There are a lot of things you might have questions about when you first startup a business. Are you going to provide goods or a service? How many employees will you have? How quickly do you want to expand? Do you have the right legal representation at your side to make sure you are abiding by all state and federal laws?

As you can see, there is a lot to consider. That's why we wanted to focus this week's blog post on one important aspect of any business and that is trademarks. Trademarks not only help consumers identify you from your competitors but give you recognition over time. But as our readers will soon see, there is much more to trademarks than just this.

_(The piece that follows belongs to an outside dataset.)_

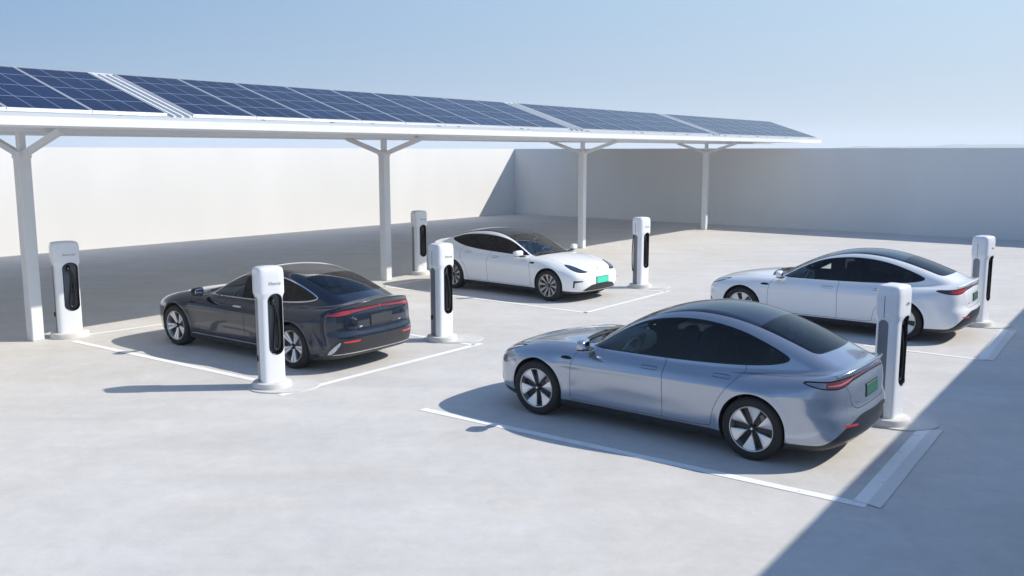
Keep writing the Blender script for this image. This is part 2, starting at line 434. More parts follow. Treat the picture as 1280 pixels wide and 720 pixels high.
MESH_OBJ=mesh_obj
KXG=[1.0]
def make_car(name, c, M):
    root=empty(name)
    f,V,F,N,lab=build_body(c)
    KX=c.get('kx',1.0); KXG[0]=KX
    def mesh_obj(nm,V,F,*a,**k):
        V=np.array(V,float); V[:,0]*=KX
        return MESH_OBJ(nm,V,F,*a,**k)
    mm={'body':M['paint'],'hood':M['paint'],'tailgate':M['paint'],'front_door':M['paint'],'rear_door':M['paint'],'door_handle':M.get('handle',M['paint']),
        'handle_seam':M['black'],'fender_vent':M['gloss'],'lower_trim':M['plastic'],'headlight':M['lens'],'lamp_rim':M['gloss'],'tail_panel':M['gloss'],'tail_lens':M['red'],
        'windshield':M['screen'],'roof_glass':M['roofglass'],'rear_window':M['backglass'],'glass_frit':M['gloss'],'window_trim':M['trim'],'front_window':M['win'],'rear_side_window':M['win2'],'quarter_window':M['win2'],'pillar_trim':M['gloss'],'window_divider':M['gloss'],'cowl':M['black']}
    mm.update(M.get('extra',{}))
    parents={}
    def emit(nm,data,par):
        return mesh_obj(nm,data[0],data[1],mm[nm],par,normals=data[2])
    body=emit('body',both(*sub(V,F,N,lab=='body')),root)
    parents['body']=body
    names=[n for n in np.unique(lab) if n not in('body','gap','hole')]
    order=['front_door','rear_door','tailgate','headlight','tail_panel','hood']
    names=sorted(names,key=lambda n:order.index(n) if n in order else 99)
    pm={'handle_seam':'front_door','door_handle':'front_door','tail_lens':'tail_panel','lamp_rim':'headlight','headlight':None}
    doors={}
    for nm in names:
        m=lab==nm
        data=sub(V,F,N,m)
        if nm in CENTRAL:
            par=root
            if nm=='tail_lens': par=doors.get('tail_panel',root)
            if nm=='glass_frit': par=doors.get('windshield',root)
            if nm in('lamp_strip','light_bar'): par=doors.get('tail_panel',root)
            doors[nm]=emit(nm,both(*data),par)
            if nm=='tail_panel': doors[nm].name='tail_light'
            continue
        if nm in('door_handle','handle_seam'):
            C=V[F].mean(1)
            for dn,dm in(('front_door',C[:,0]>c['bs']),('rear_door',C[:,0]<=c['bs'])):
                mk=m&dm
                if not mk.any(): continue
                d=sub(V,F,N,mk)
                for s,dd in((0,d),(1,mirror(*d))):
                    emit(nm,dd,doors[(dn,s)])
            continue
        for s,dd in((0,data),(1,mirror(*data))):
            par=root
            if nm in('lamp_rim','running_light'): par=doors[('headlight',s)]
            if nm in('tail_lens','tail_marker','lamp_strip'): par=doors.get('tail_panel',root)
            doors[(nm,s)]=emit(nm,dd,par)
    # dark inner shell behind the panels
    glassy={'windshield','roof_glass','rear_window','front_window','rear_side_window','quarter_window','hole'}
    keep=~np.isin(lab,list(glassy)); d=sub(V,F,N,keep); Vi=d[0]-d[2]*.016; Vi[:,1]=np.maximum(Vi[:,1],0)
    b=both(Vi,d[1],d[2]); mesh_obj('inner_shell',b[0],b[1],M['dark'],root,smooth=True)
    # wheel arch liners
    RA=c['arch_r']; 
    for xc in c['axle']:
        for s in(1,-1):
            Vv=[];Ff=[]; th=[R(a) for a in range(-24,205,4)]; rows=6
            for a in th:
                x=xc+RA*math.cos(a); z=.352+RA*math.sin(a); yo=surf_y(f,x,max(z,.2)) if z>.16 else .9
                yo=max(yo,.8)-.0015
                for k in range(rows):
                    y=.50+(yo-.50)*k/(rows-1); rr=RA+(0 if k==rows-1 else .018 if k<rows-2 else .0)
                    Vv.append((xc+rr*math.cos(a),s*y,.352+rr*math.sin(a)))
            for i in range(len(th)-1):
                for k in range(rows-1): Ff.append((i*rows+k,i*rows+k+1,(i+1)*rows+k+1,(i+1)*rows+k))
            n0=len(Vv); Vv.append((xc,s*.5,.30))
            for i in range(len(th)-1): Ff.append((n0,i*rows,(i+1)*rows))
            mesh_obj('arch_liner',Vv,Ff,M['dark'],root,smooth=False)
    # wheels
    proto=make_wheel(M,c['wheel']); first=True; rot=[11,47,25,73]
    for i,(xc,s) in enumerate([(xc,s) for xc in c['axle'] for s in(1,-1)]):
        w=proto if i==0 else copy_tree(proto)
        w.parent=root; w.location=(xc*KX,s*c['track'],.348)
        w.rotation_euler=(0,R(rot[i]),0)
        if s<0: w.rotation_euler=(0,R(rot[i]),math.pi)
    # door mirrors
    mx,my,mz=c['mirror']; mx*=KX
    for s in(1,-1):
        arm=MB().superell((mx+.01,s*(my-.13),mz-.075),(.10,.17,.035),.6).build('mirror_foot',M['black'],None,smooth=True)
        cap=MB().superell((mx,s*my,mz),(.125,.235,.135),.62,28,16,Matrix.Rotation(s*R(12),3,'Z')@Matrix.Rotation(s*R(-4),3,'X')).build('wing_mirror',M.get('mirror_cap',M['paint']),root,smooth=True)
        arm.parent=cap
        g=MB().superell((mx-.060,s*(my+.008),mz),(.012,.185,.095),.55,28,16,Matrix.Rotation(s*R(12),3,'Z')).build('mirror_glass',M['mirror'],cap,smooth=True)
        MB().superell((mx-.005,s*my,mz-.043),(.118,.218,.05),.62,28,16,Matrix.Rotation(s*R(12),3,'Z')).build('mirror_base',M['black'],cap,smooth=True)
    for y0,y1 in((.60,-.02),(.05,-.50)):
        pts=[(KX*(c['cowl_x']-.005-.26*(y0+(y1-y0)*t)**2-.10*t),y0+(y1-y0)*t,surf_z(f,c['cowl_x']-.005-.26*(y0+(y1-y0)*t)**2-.10*t,abs(y0+(y1-y0)*t))+.014) for t in [k/8 for k in range(9)]]
        MB().tube(pts,.009,6).build('wiper',M['black'],root,smooth=True)
    # cabin
    fl=MB(); fl.box((-.35,0,.26),(2.9,1.5,.06)); fl.box((-1.75,0,.60),(.5,1.3,.70)); fl.box((-.25,0,.42),(1.4,.22,.26),bev=.04)
    for mb_ in (fl,): mb_.V=[(v[0]*KX,v[1],v[2]) for v in mb_.V]
    fl.build('cabin_floor',M['cabin'],root)
    d=MB(); d.superell((.80,0,.84),(.52,1.42,.26),.5,28,12); d.box((.93,0,.80),(.20,1.3,.22),bev=.05); d.box((.53,0,.90),(.03,.36,.20),ry=R(-12),bev=.012)
    d.build('dashboard',M['dash'],root,smooth=True)
    st=MB(); cx,cy,cz=.42,.37,.86; ang=R(66); pts=[]
    for k in range(33):
        a=2*math.pi*k/32; p=Matrix.Rotation(ang,3,'Y')@Vector((.185*math.cos(a),.185*math.sin(a),0)); pts.append(Vector((cx,cy,cz))+p)
    st.tube(pts,.016,8,False); st.superell((cx+.02,cy,cz),(.05,.15,.11),.6); st.bar((cx,cy-.17,cz),(cx,cy+.17,cz),.03,.02); st.bar((cx,cy,cz),(cx-.07,cy,cz-.16),.03,.02); st.tube([(cx,cy,cz),(cx+.3,cy,cz-.1)],.03)
    st.build('steering_wheel',M['wheelgrip'],root,smooth=True)
    for (sx,sy) in((.02,.37),(.02,-.37)):
        q=MB(); q.superell((sx+.05,sy,.50),(.54,.50,.20),.45); q.superell((sx-.27,sy,.83),(.16,.48,.66),.45,20,12,Matrix.Rotation(R(-20),3,'Y'))
        q.superell((sx-.43,sy,1.19),(.11,.27,.17),.55); q.bar((sx-.39,sy-.05,1.0),(sx-.43,sy-.05,1.14),.012,.012); q.bar((sx-.39,sy+.05,1.0),(sx-.43,sy+.05,1.14),.012,.012)
        q.build('seat',M['seat'],root,smooth=True)
    q=MB(); q.superell((-.82,0,.50),(.52,1.28,.20),.4); q.superell((-1.16,0,.80),(.16,1.26,.60),.4,20,12,Matrix.Rotation(R(-24),3,'Y'))
    for sy in(-.4,.4): q.superell((-1.30,sy,1.09),(.10,.25,.13),.55)
    q.build('rear_seat',M['seat'],root,smooth=True)
    MB().superell((.34,0,1.225),(.03,.22,.07),.5).build('rear_view_mirror',M['black'],root,smooth=True)
    return root,f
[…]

Because a trademark can distinguish you from your competitors, you want to make sure that no one else is using the mark you chose. This can be done doing a trademark search on your own or using the services of a company that specializes in trademark searches. Running a search ahead of time is a good way of avoiding potential legal pitfalls later on.  We recommend searching at the USPTO website for registered trademarks and pending applications as well as doing thorough Internet searchs using Google, Bing or other search engines.  Not all trademarks are registered.

After running a search, the next step should be registration of your trademark. Even though you are not required to register your trademark with the federal government, doing so this way does have its perks. For starters, federally registered trademarks generally appear on searches and clearly identify that you are the owner of the mark. Federal registration also provides trademark holders with protections in the event of litigation.

It's important to remember that just because you file for federal registration with the United States Patent and Trademark Office does not mean that you will automatically be awarded registration. If your application is denied, you may be left with several questions. By directing your questions towards a skilled attorney, you can ensure that you are abiding by the law while making sure that you are also protecting your own rights.